Outras atrizes aparecem com atuações que também merecem
nota como: Samya de Lavor (excelente no papel de “antagonista” de Pacarrete), Débora
Ingrid e Edneia Tutti Quinto. Tudo concorre, nesse filme, para uma atmosfera de
criatividade, dedicação e preparo. O sucesso de crítica e os prêmios recebidos comprovam
que esse trabalho, de fato, foi feito com excelência. Figurino, fotografia,
direção de arte, coreografia e trilha sonora, enfatizo, são irreprocháveis!

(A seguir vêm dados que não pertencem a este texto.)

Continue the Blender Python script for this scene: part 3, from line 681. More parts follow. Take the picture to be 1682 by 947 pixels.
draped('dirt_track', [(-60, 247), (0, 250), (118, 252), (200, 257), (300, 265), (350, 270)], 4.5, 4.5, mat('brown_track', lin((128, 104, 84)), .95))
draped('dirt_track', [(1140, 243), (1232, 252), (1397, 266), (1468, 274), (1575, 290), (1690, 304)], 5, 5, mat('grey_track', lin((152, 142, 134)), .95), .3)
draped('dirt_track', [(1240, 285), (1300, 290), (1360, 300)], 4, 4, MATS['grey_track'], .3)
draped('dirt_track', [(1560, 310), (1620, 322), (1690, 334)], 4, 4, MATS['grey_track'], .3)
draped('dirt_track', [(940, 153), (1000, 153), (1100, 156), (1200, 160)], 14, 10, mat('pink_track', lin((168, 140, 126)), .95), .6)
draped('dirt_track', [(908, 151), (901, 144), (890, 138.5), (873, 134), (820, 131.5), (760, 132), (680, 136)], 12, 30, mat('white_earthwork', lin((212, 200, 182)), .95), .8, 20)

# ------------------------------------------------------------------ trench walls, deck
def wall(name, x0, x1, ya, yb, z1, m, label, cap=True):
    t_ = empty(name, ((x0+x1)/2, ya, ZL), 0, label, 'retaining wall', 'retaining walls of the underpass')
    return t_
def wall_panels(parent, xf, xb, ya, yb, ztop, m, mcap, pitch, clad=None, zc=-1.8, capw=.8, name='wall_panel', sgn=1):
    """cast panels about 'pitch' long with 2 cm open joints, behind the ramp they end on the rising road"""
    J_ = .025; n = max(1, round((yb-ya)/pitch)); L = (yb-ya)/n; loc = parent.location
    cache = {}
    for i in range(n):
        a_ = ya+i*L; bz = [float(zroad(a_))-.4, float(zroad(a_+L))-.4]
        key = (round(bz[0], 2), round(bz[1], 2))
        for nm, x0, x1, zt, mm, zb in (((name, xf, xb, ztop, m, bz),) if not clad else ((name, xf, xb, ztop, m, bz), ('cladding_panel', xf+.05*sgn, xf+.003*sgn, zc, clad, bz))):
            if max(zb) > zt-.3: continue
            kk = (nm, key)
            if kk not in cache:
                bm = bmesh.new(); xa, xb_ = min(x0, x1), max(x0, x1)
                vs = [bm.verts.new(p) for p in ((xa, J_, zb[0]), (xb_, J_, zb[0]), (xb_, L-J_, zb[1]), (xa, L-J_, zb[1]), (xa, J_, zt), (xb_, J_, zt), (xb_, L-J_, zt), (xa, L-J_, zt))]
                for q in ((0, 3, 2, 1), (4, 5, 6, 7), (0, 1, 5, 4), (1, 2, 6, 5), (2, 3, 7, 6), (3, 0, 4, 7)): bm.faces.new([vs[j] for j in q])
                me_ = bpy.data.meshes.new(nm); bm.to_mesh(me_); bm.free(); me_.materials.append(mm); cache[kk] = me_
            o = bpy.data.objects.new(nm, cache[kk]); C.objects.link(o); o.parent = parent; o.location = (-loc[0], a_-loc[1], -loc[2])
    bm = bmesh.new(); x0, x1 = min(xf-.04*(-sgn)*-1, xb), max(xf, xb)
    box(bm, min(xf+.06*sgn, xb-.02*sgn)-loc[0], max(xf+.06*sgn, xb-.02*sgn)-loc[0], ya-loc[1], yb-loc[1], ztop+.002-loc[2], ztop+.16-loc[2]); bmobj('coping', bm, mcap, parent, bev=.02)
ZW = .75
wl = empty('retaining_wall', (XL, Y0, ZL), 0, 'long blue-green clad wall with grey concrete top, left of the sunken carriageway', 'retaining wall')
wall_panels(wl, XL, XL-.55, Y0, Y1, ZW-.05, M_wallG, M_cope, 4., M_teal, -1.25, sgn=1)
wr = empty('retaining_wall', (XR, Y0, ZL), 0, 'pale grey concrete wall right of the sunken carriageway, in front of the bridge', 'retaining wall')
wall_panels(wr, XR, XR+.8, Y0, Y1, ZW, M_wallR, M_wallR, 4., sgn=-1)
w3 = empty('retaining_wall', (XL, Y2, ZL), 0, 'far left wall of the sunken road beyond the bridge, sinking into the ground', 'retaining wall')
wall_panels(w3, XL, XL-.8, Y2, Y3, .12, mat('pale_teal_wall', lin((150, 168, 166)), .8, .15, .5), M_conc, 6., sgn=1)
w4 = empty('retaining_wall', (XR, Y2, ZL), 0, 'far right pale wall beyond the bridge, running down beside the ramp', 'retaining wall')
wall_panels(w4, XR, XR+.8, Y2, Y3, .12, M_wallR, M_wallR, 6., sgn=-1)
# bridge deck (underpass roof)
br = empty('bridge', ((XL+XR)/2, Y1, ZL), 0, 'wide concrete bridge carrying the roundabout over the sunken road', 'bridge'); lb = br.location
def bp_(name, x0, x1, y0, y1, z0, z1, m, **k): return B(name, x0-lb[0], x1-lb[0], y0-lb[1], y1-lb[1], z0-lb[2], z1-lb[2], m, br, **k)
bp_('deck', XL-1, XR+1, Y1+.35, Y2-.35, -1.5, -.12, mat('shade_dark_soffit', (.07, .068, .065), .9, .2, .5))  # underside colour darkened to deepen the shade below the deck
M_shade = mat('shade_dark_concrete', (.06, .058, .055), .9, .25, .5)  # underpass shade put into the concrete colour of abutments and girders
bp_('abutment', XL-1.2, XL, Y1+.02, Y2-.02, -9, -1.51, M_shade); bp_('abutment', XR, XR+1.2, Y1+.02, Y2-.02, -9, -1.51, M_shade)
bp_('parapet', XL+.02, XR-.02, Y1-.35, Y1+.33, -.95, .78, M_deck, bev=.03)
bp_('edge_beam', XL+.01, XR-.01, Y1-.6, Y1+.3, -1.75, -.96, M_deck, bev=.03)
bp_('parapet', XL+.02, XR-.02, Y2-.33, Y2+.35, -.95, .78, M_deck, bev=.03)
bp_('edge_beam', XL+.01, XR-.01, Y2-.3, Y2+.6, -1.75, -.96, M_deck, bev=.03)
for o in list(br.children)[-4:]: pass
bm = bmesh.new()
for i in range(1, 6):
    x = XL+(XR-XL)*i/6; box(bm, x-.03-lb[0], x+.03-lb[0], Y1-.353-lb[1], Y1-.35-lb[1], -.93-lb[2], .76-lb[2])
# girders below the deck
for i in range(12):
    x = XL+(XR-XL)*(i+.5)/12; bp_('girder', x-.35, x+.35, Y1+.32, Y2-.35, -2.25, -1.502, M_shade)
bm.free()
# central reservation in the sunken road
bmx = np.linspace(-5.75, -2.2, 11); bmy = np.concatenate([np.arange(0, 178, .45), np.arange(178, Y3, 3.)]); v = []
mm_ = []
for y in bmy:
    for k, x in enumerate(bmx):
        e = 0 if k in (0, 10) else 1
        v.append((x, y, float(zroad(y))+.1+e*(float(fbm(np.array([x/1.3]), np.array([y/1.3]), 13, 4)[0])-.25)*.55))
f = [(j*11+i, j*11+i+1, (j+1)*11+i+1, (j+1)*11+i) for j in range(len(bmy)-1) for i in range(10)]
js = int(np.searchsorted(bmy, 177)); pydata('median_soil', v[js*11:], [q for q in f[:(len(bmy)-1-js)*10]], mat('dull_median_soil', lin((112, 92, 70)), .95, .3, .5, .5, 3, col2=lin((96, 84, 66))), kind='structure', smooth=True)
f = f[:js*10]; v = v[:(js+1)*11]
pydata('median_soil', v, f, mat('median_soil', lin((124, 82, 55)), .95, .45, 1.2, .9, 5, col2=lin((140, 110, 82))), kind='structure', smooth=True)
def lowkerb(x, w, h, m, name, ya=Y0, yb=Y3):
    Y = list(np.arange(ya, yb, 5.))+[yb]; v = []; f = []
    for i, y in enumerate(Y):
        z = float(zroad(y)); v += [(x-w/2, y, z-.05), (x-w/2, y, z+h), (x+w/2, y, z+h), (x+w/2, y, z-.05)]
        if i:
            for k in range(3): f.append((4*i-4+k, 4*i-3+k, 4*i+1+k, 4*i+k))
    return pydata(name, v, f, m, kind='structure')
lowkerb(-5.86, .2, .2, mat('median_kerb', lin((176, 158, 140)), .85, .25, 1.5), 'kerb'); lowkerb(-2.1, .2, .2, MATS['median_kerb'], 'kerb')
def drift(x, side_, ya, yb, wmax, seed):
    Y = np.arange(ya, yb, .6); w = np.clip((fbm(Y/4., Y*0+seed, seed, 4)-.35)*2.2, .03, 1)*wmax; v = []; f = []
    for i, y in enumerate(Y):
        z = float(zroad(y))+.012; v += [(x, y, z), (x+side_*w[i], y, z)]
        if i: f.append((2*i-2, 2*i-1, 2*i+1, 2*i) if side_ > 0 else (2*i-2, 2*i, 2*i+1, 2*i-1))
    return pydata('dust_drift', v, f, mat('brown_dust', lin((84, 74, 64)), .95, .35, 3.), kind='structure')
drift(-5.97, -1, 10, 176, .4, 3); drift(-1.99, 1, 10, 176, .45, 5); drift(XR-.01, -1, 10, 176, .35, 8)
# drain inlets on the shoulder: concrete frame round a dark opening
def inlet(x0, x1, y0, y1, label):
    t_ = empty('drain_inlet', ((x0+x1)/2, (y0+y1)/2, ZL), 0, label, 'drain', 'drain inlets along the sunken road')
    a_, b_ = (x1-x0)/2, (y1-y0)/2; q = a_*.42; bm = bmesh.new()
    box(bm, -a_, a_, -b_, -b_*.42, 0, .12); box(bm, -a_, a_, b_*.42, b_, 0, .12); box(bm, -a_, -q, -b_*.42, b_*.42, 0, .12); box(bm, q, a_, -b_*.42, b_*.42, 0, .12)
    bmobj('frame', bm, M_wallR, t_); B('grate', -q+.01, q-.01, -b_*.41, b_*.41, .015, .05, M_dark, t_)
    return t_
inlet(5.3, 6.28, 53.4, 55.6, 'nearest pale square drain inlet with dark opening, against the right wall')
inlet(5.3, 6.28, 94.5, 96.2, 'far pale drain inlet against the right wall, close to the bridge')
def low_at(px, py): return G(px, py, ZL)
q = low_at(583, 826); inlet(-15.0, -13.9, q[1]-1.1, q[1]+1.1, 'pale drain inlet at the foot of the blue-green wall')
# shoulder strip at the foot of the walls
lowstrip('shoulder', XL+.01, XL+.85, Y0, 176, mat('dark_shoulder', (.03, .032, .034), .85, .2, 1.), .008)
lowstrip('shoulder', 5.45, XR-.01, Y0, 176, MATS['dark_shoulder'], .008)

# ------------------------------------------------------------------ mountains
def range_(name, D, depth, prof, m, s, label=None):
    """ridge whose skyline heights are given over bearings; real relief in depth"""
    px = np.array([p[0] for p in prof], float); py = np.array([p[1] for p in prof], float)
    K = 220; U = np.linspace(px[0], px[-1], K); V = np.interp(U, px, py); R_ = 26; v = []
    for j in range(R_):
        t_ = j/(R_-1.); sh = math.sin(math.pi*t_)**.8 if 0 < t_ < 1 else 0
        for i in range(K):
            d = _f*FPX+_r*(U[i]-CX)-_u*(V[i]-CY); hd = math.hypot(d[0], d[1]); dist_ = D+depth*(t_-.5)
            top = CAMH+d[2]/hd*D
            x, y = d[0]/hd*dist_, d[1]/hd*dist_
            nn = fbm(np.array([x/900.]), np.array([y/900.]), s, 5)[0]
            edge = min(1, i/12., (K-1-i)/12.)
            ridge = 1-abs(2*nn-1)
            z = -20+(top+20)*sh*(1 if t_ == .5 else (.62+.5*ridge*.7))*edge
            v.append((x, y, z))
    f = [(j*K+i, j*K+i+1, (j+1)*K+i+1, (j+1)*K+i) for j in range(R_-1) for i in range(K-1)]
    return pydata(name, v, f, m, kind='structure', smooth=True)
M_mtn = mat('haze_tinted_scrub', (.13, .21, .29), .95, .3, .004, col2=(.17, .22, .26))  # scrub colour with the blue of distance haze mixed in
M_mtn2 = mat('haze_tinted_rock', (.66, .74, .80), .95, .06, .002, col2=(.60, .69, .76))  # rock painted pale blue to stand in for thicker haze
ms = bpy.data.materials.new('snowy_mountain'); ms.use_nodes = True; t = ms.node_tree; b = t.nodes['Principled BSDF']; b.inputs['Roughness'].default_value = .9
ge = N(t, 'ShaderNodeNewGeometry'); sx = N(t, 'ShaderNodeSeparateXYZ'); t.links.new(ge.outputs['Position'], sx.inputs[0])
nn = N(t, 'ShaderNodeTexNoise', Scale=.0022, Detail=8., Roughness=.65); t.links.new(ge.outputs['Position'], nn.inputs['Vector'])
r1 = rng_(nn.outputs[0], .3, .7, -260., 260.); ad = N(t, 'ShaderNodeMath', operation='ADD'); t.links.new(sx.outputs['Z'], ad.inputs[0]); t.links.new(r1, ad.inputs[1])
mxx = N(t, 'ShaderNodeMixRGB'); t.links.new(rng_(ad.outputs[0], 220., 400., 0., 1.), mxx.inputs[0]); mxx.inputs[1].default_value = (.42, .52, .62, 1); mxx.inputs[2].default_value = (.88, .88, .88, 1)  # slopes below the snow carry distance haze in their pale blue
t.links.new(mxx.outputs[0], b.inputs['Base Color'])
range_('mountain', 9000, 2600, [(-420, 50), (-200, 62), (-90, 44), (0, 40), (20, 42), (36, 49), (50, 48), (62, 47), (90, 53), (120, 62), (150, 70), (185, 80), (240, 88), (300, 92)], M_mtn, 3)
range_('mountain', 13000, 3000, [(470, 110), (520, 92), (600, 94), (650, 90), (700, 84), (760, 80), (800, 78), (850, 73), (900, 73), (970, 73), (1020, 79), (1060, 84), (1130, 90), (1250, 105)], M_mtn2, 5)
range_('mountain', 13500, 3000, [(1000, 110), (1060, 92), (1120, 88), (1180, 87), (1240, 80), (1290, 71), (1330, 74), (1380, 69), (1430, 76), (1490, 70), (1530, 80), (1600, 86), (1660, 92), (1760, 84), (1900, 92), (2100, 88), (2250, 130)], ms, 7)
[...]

A propósito, Allan Deberton, que já havia realizado trabalhos
como Doce de coco (2010), O melhor amigo (2013) e Os olhos de Arthur (2016), dentre muitos
outros, estreia no cinema de longa-metragem com Pacarrete (2019). Allan Deberton é um diretor, roteirista e
produtor inquieto e criativo, com Pacarrete
ele mostra o quanto é promissor em sua carreira. Desde a escolha do elenco até o
olhar atento para o roteiro, também escrito por Natália Maia, André Araújo e Samuel
Brasileiro, esse filme dirigido por ele é realizado com maestria.

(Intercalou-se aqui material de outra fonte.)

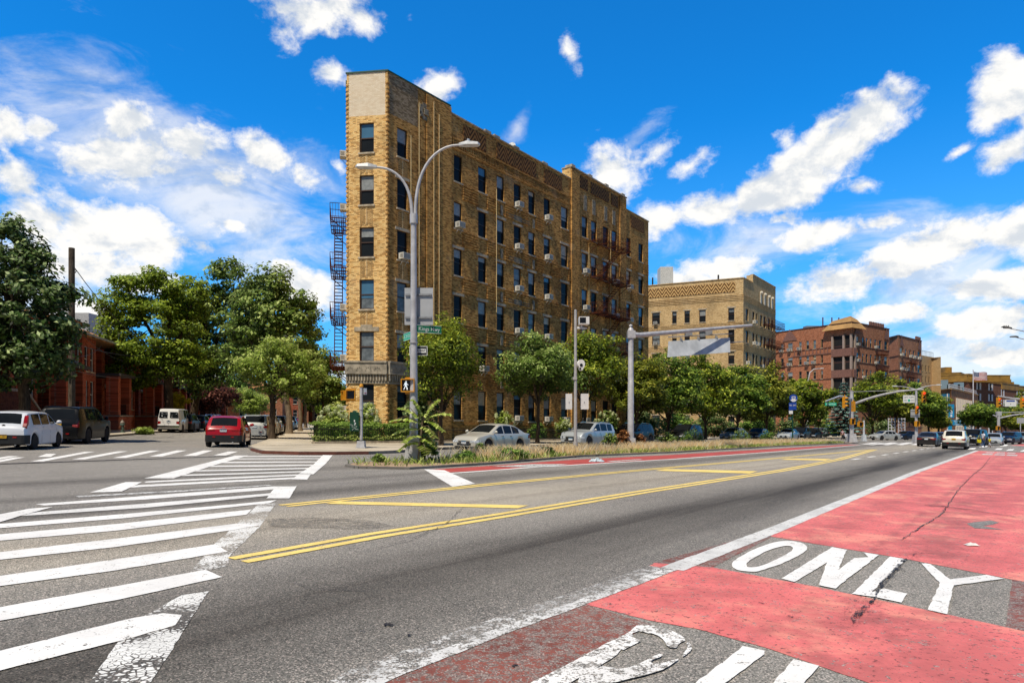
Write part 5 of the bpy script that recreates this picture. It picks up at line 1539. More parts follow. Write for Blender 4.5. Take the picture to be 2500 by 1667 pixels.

A ansiedade para assistir a esse filme foi
compensada, devo dizer, por uma das mais felizes experiências que eu tive como
espectador apaixonado por cinema! Ele entra para o rol dos meus preferidos, aliás
ele entra para o rol dos maiores filmes do país. Podemos nos orgulhar, como
brasileiros que somos, porque apesar dos tempos sombrios que temos vivido,
quando a Educação, a Cultura e as Artes têm sido desvalorizadas por visões que
dialogam com o autoritarismo, nós encontramos gente produzindo arte em seu sentido
mais amplo. Ver Pacarrete foi um
alento para a alma! Precisamos de luz no final dos muitos túneis obscuros nos
quais temos passeado no Brasil, indigestamente, e o filme Pacarrete, com sua mensagem de amor à vida e à arte, é um sol iluminando
a quem tem a oportunidade de vislumbrá-lo. Eu estou feliz, porque estou
inebriado com essa luz! Que esse filme premiado e aclamado ilumine, também, o Brasil e o mundo!